According to a government notice, the firm was "doing illegal business and violating relevant regulations and its management was disorderly, and the government was taking action to protect the legal rights of investors and creditors." The CSRC announced that "any illegal and irregular activities will be punished."

It is unlikely that the company will be declared insolvent because of the general weakness of the Chinese domestic securities market, and in the past, failed Chinese brokerages have been acquired by their competitors or bailed out by the central bank. Stock prices have fallen by 32 percent since mid-2001. The combined losses of the country's 131 securities firms have totaled US$495 million in the first nine months of 2003, according to official figures.

The Shenzhen city government brought in Kan Zhidong as president of China Southern Securities early last year to clean up the company.

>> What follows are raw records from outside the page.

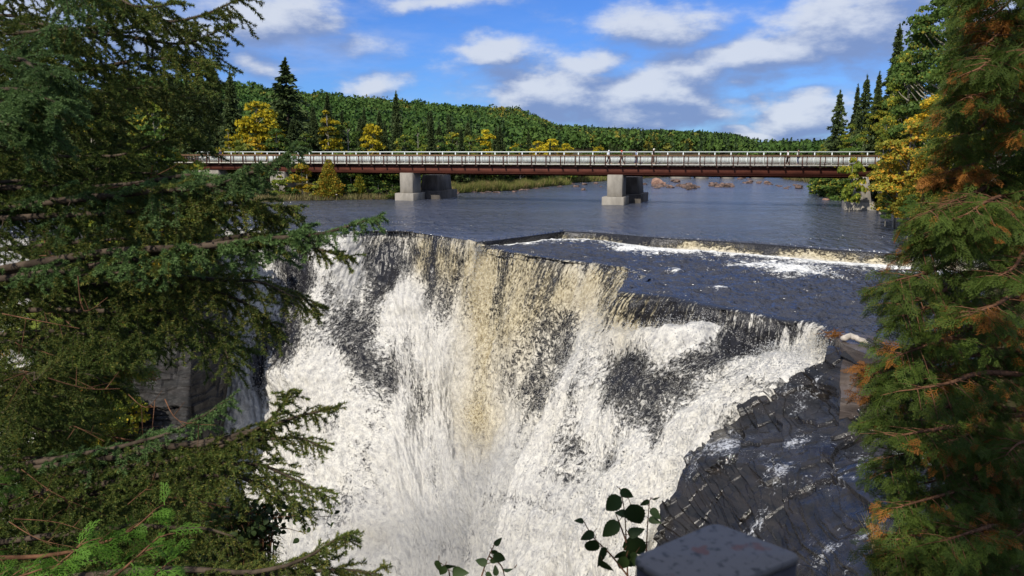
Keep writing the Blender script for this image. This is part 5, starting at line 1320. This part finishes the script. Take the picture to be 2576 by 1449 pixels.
BG = [  # tree, points (x, y, distance), kind
 (0, [(-300, -40, 5.2), (150, -60, 5.0), (420, 50, 4.8), (592, 8, 4.7)], 'n', 1.0), (0, [(-300, 60, 5.2), (100, 60, 5.0), (400, 110, 4.7), (560, 76, 4.6)], 'n', 1.1),
 (0, [(-300, 100, 5.2), (100, 180, 4.9), (380, 150, 4.6), (525, 165, 4.5)], 'n', 1.1), (1, [(-250, 220, 6.4), (100, 260, 6.0), (380, 220, 5.8), (530, 262, 5.6)], 'n', 1.2),
 (0, [(-300, -220, 5.2), (60, -160, 4.8), (280, -20, 4.6), (430, 20, 4.5)], 'n', 1.0), (0, [(120, -120, 4.2), (172, -30, 4.2), (120, 70, 4.2), (40, 110, 4.2)], 'b', .8),
 (0, [(-300, 190, 5.2), (0, 150, 4.1), (100, 190, 3.9), (155, 190, 3.8)], 'b', .7), (0, [(-300, 250, 5.2), (-50, 225, 4.0), (70, 225, 3.8), (150, 262, 3.7)], 'b', .8), (0, [(-300, 300, 5), (-40, 300, 4.0), (60, 330, 3.9), (130, 345, 3.9)], 'b', .7),
 (0, [(-300, 390, 5.2), (60, 400, 5.0), (330, 380, 4.8), (480, 330, 4.7)], 'n', 1.2), (0, [(-300, 450, 5.2), (60, 470, 5.0), (330, 430, 4.8), (470, 470, 4.7)], 'n', 1.2),
 (0, [(-300, 560, 5.2), (200, 500, 4.4), (520, 470, 4.0), (640, 430, 3.9), (748, 372, 3.85)], 'b', .62), (0, [(-300, 540, 5.2), (200, 500, 4.5), (540, 480, 4.1), (725, 540, 3.9)], 'n', .75),
 (0, [(-300, 560, 5.2), (250, 540, 4.4), (540, 520, 4.1), (690, 575, 4.0)], 'n', .75), (0, [(-300, 470, 5.2), (250, 470, 4.6), (500, 430, 4.3), (600, 470, 4.2)], 'b', .8),
 (0, [(-300, 740, 5.2), (200, 640, 4.4), (560, 610, 4.0), (800, 590, 3.85), (972, 528, 3.8)], 'b', .50), (0, [(-300, 740, 5.2), (300, 640, 4.3), (640, 625, 4.0), (780, 560, 3.9)], 'b', .6), (0, [(-300, 740, 5.2), (300, 660, 4.3), (650, 600, 4.0), (888, 640, 3.9)], 'n', .55),
 (0, [(-300, 780, 5.2), (250, 690, 4.6), (560, 700, 4.3), (800, 770, 4.2)], 'n', .8), (0, [(-300, 800, 5.2), (250, 720, 4.7), (540, 730, 4.4), (700, 830, 4.3)], 'n', .85), (0, [(-300, 800, 5.2), (200, 780, 4.7), (460, 800, 4.5), (595, 905, 4.4)], 'n', .9),
 (1, [(-250, 860, 6.4), (200, 830, 6.0), (440, 850, 5.6), (640, 870, 5.5)], 'n', 1.0), (1, [(-250, 760, 6.4), (100, 730, 6.0), (400, 700, 5.8), (620, 660, 5.7)], 'n', 1.1), (1, [(-250, 640, 6.4), (100, 620, 6.0), (360, 590, 5.8), (520, 560, 5.6)], 'n', 1.1),
 (0, [(-300, 1230, 5.2), (150, 1150, 4.7), (430, 1080, 4.4), (590, 990, 4.2)], 'b', .55), (0, [(-300, 1230, 5.2), (250, 1140, 4.6), (620, 1090, 4.2), (745, 960, 4.1)], 'n', .62), (0, [(-300, 1230, 5.2), (300, 1150, 4.5), (640, 1080, 4.2), (852, 1012, 4.1)], 'n', .6),
 (0, [(-300, 1230, 5.2), (300, 1180, 4.5), (600, 1120, 4.2), (825, 1115, 4.1)], 'n', .65), (0, [(-300, 1290, 5.2), (300, 1210, 4.5), (600, 1160, 4.2), (832, 1232, 4.1)], 'n', .75), (0, [(-300, 1340, 5.2), (250, 1240, 4.6), (560, 1200, 4.3), (780, 1290, 4.2)], 'n', .8),
 (0, [(-300, 1500, 5.0), (300, 1440, 4.2), (700, 1420, 3.9), (885, 1335, 3.8)], 'n', .62), (0, [(-300, 1520, 5.0), (300, 1470, 4.2), (740, 1450, 3.9), (935, 1462, 3.8)], 'n', .7), (0, [(-300, 1560, 5.0), (200, 1500, 4.2), (560, 1490, 4.0), (800, 1400, 3.9)], 'n', .75),
 (0, [(-300, 1400, 5.2), (200, 1340, 4.6), (480, 1330, 4.4), (640, 1400, 4.3)], 'n', .9),
]
for i, (ti, L, kd, sz) in enumerate(BG):
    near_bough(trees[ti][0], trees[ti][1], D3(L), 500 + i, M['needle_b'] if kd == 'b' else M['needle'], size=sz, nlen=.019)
r6 = np.random.default_rng(88)
for i in range(30):
    if i in (12, 13, 15, 16): continue
    y = -80 + i * 53 + r6.normal(0, 18); xt = r6.uniform(170, 500) if not (900 < y < 1080) else r6.uniform(120, 330)
    ti = int(i % 3 == 0); Y0 = TR[ti][1]; Yt = Y0 - r6.uniform(-.6, .9)
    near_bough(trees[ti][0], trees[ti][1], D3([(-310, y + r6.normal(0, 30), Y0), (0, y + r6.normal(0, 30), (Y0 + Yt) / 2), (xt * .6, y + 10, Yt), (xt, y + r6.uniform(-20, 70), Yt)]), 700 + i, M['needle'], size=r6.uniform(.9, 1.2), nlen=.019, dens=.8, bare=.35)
# dead bare twigs among them
tb = trees[0]
b = MB()
for i in range(16):
    x0, y0 = r6.uniform(0, 420), r6.uniform(420, 1350); Y = r6.uniform(3.7, 4.6)
    a = vec(at_y(x0, y0, Y)); q = vec(at_y(x0 + r6.uniform(60, 240), y0 + r6.uniform(-80, 90), Y + r6.uniform(-.3, .3))); mdl = (a + q) / 2 + r6.normal(0, .05, 3)
    C_ = crom(np.array([a, mdl, q]), np.linspace(0, 2, 9)); b.tube(C_ - vec(tb[1]), np.linspace(.0035, .001, 9), 4)
    for k_ in range(4):
        p = C_[3 + k_]; b.tube([p - vec(tb[1]), p + r6.normal(0, .07, 3) - vec(tb[1])], [.0025, .001], 3)
b.build('dead_twigs', M['bark_r'], tb[0])['kind'] = 'stuff'

# ------------------------------------------------------------------ near cedars
def frond_unit():
    """flat fan of scale leaves, along +x, in the xy plane, length 1"""
    Q = []
    def strip(p, d, l, w): 
        n = np.array([-d[1], d[0], 0]); p = vec(p); e = p + vec(d) * l
        Q.append([p - n * w * .6, p + n * w * .6, e + n * w * .35 - vec(d) * l * .1, e - n * w * .35]); 
    rr = np.random.default_rng(2)
    strip([0, 0, 0], [1, 0, 0], .98, .028)
    for i in range(9):
        u = .12 + .82 * i / 9; s = 1 if i % 2 else -1; l = (.50 * (1 - u) ** .7 + .05) * rr.uniform(.8, 1.1); an = s * math.radians(rr.uniform(38, 50))
        d = [math.cos(an), math.sin(an), 0]; strip([u, 0, 0], d, l, .026)
        for j in range(3):
            v = .3 + .6 * j / 3; s2 = 1 if j % 2 else -1; a2 = an + s2 * .65
            strip([u + d[0] * l * v, d[1] * l * v, 0], [math.cos(a2), math.sin(a2), 0], l * (.50 * (1 - v) + .16), .024)
    Q = vec(Q); return Q
FR = frond_unit(); FR[..., 2] = -.25 * FR[..., 0] ** 2 + .05 * np.sin(FR[..., 1] * 9)
def fronds(P, X, N_, size):
    """frond at P, growing along X, facing N_"""
    X = unit(X); Z = unit(N_ - np.sum(N_ * X, 1, keepdims=True) * X); Yv = np.cross(Z, X)
    Rm = np.stack([X, Yv, Z], 1)                      # n,3,3
    V = np.einsum('qkj,njc->nqkc', FR, Rm) * size[:, None, None, None] + P[:, None, None]
    return V.reshape(-1, 3)
def cedar_bough(parent, org, pts, seed, n, m, width=.28, fs=.15, dead=.15, wood='bark_r', hang=.5):
    r = np.random.default_rng(seed); pts = vec(pts); t = np.linspace(0, 1, 16); C_ = crom(pts, t * (len(pts) - 1))
    L = np.sum(np.linalg.norm(np.diff(C_, axis=0), axis=1))
    mb = MB(); mb.tube(C_, np.interp(t, [0, 1], [.006 + .008 * L, .003]), 6)
    up = np.array([0, 0, 1.]); P, X, Nn = [], [], []
    ns = max(4, int(L / .09))
    per = max(3, n // ns)
    for i in range(ns):
        u = .15 + .85 * (i + r.random()) / ns; p = np.array([np.interp(u, t, C_[:, j]) for j in range(3)]); j = min(14, int(u * 15)); ax = unit(C_[j + 1] - C_[j])
        sd = unit(np.cross(ax, up)) * (1 if i % 2 else -1)
        l = width * (1.15 - .75 * u) * r.uniform(.6, 1.2) * 1.6
        d = unit(ax * .7 + sd * .8 + up * r.uniform(-.5, .4)); e = p + d * l + up * (-hang * l * .35); mid = (p + e) / 2 + up * .04 * l
        mb.tube([p, mid, e], [.004, .003, .0015], 3)
        for k in range(per):
            v = .2 + .8 * (k + r.random()) / per; P.append(p * (1 - v) + e * v + r.normal(0, .012, 3)); s2 = unit(np.cross(d, up)) * (1 if k % 2 else -1)
            X.append(d * .8 + s2 * .7 + up * (-hang + r.normal(0, .35)) + r.normal(0, .2, 3)); Nn.append(up * .8 + r.normal(0, .6, 3))
    P, X, Nn = vec(P), vec(X), vec(Nn); k = len(P)
    V = fronds(P, X, Nn, fs * r.uniform(.6, 1.25, k))
    Vw = np.concatenate(mb.v); Fw = np.concatenate(mb.f); nw = len(Vw)
    Fq = np.arange(len(V)).reshape(-1, 4) + nw
    dd = (fbm(P * 4.5 + 3.3, 2) * .5 + .5 + r.normal(0, .12, k)) > (1 - dead - .12)
    mi = np.concatenate([np.zeros(len(Fw)), np.repeat(np.where(dd, 2, 1), len(FR))])
    return mesh('branch', np.concatenate([Vw, V]) - vec(org), [Fw, Fq], [M[wood], m, M['cedar_d']], parent, mi=mi)
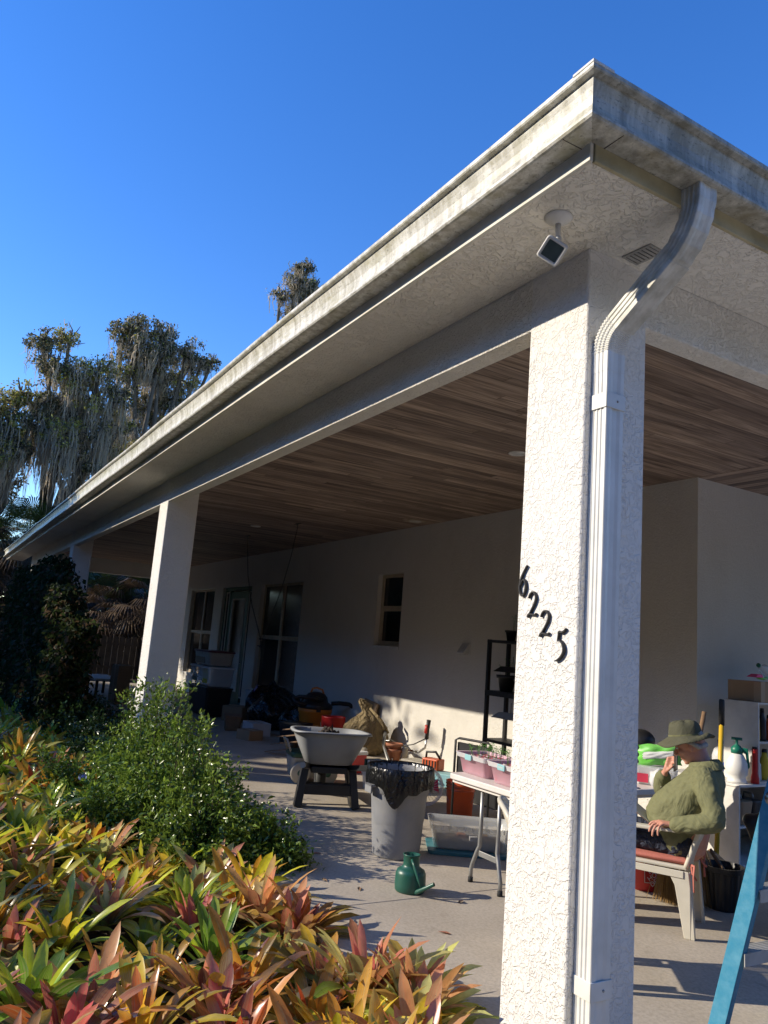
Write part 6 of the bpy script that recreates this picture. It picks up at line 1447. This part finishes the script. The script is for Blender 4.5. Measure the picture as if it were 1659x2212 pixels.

Kan, who has since left the company, said in a local newspaper interview late last year that the situation of China Southern was no worse than that of many other securities companies.

He said that internal board disputes had kept them from meeting for more than a year, and that the company had a "state-owned enterprise syndrome of investing in too many non-core businesses, such as real estate."

Even though Chinese securities regulations have prohibited real estate investments by securities firms, most are believed to have invested in Shanghai, Guangzhou, Shenzhen and Shenyang property. In an effort to lure unsophisticated new investors, many have also promised fix rates of return on their investments.

The move to take control of China Southern Securities has shown the first move by Premier Wen Jiabao to clean up the securities industry. Through all of 2003, Wen spent his efforts on cleaning up China's four leading state-owned banks, and preparing them for overseas listings. At the time, many speculated that the problem for China's securities industry were so big that Wen avoided dealing with them.

In a move to attract foreign investment to China's domestic securities market, and investment in A shares, the government has announced strict QFII regulations for funds wishing to invest. But, before the domestic situation is sorted out, few players have shown a willingness to jump in.

When the news of the move broke on the weekend, Hong Kong investors expected a run on the Shanghai and Shenzhen markets. But, in fact, the Shanghai Composite Index, which tracks A and B shares closed up 3.4 percent, while the Shenzhen composite gained 1.6 percent on Monday trading.

Most observers believe that the move against China Southern Securities was a test, and believe that if the markets react favorably, the government will move against other mismanaged securities firms as well.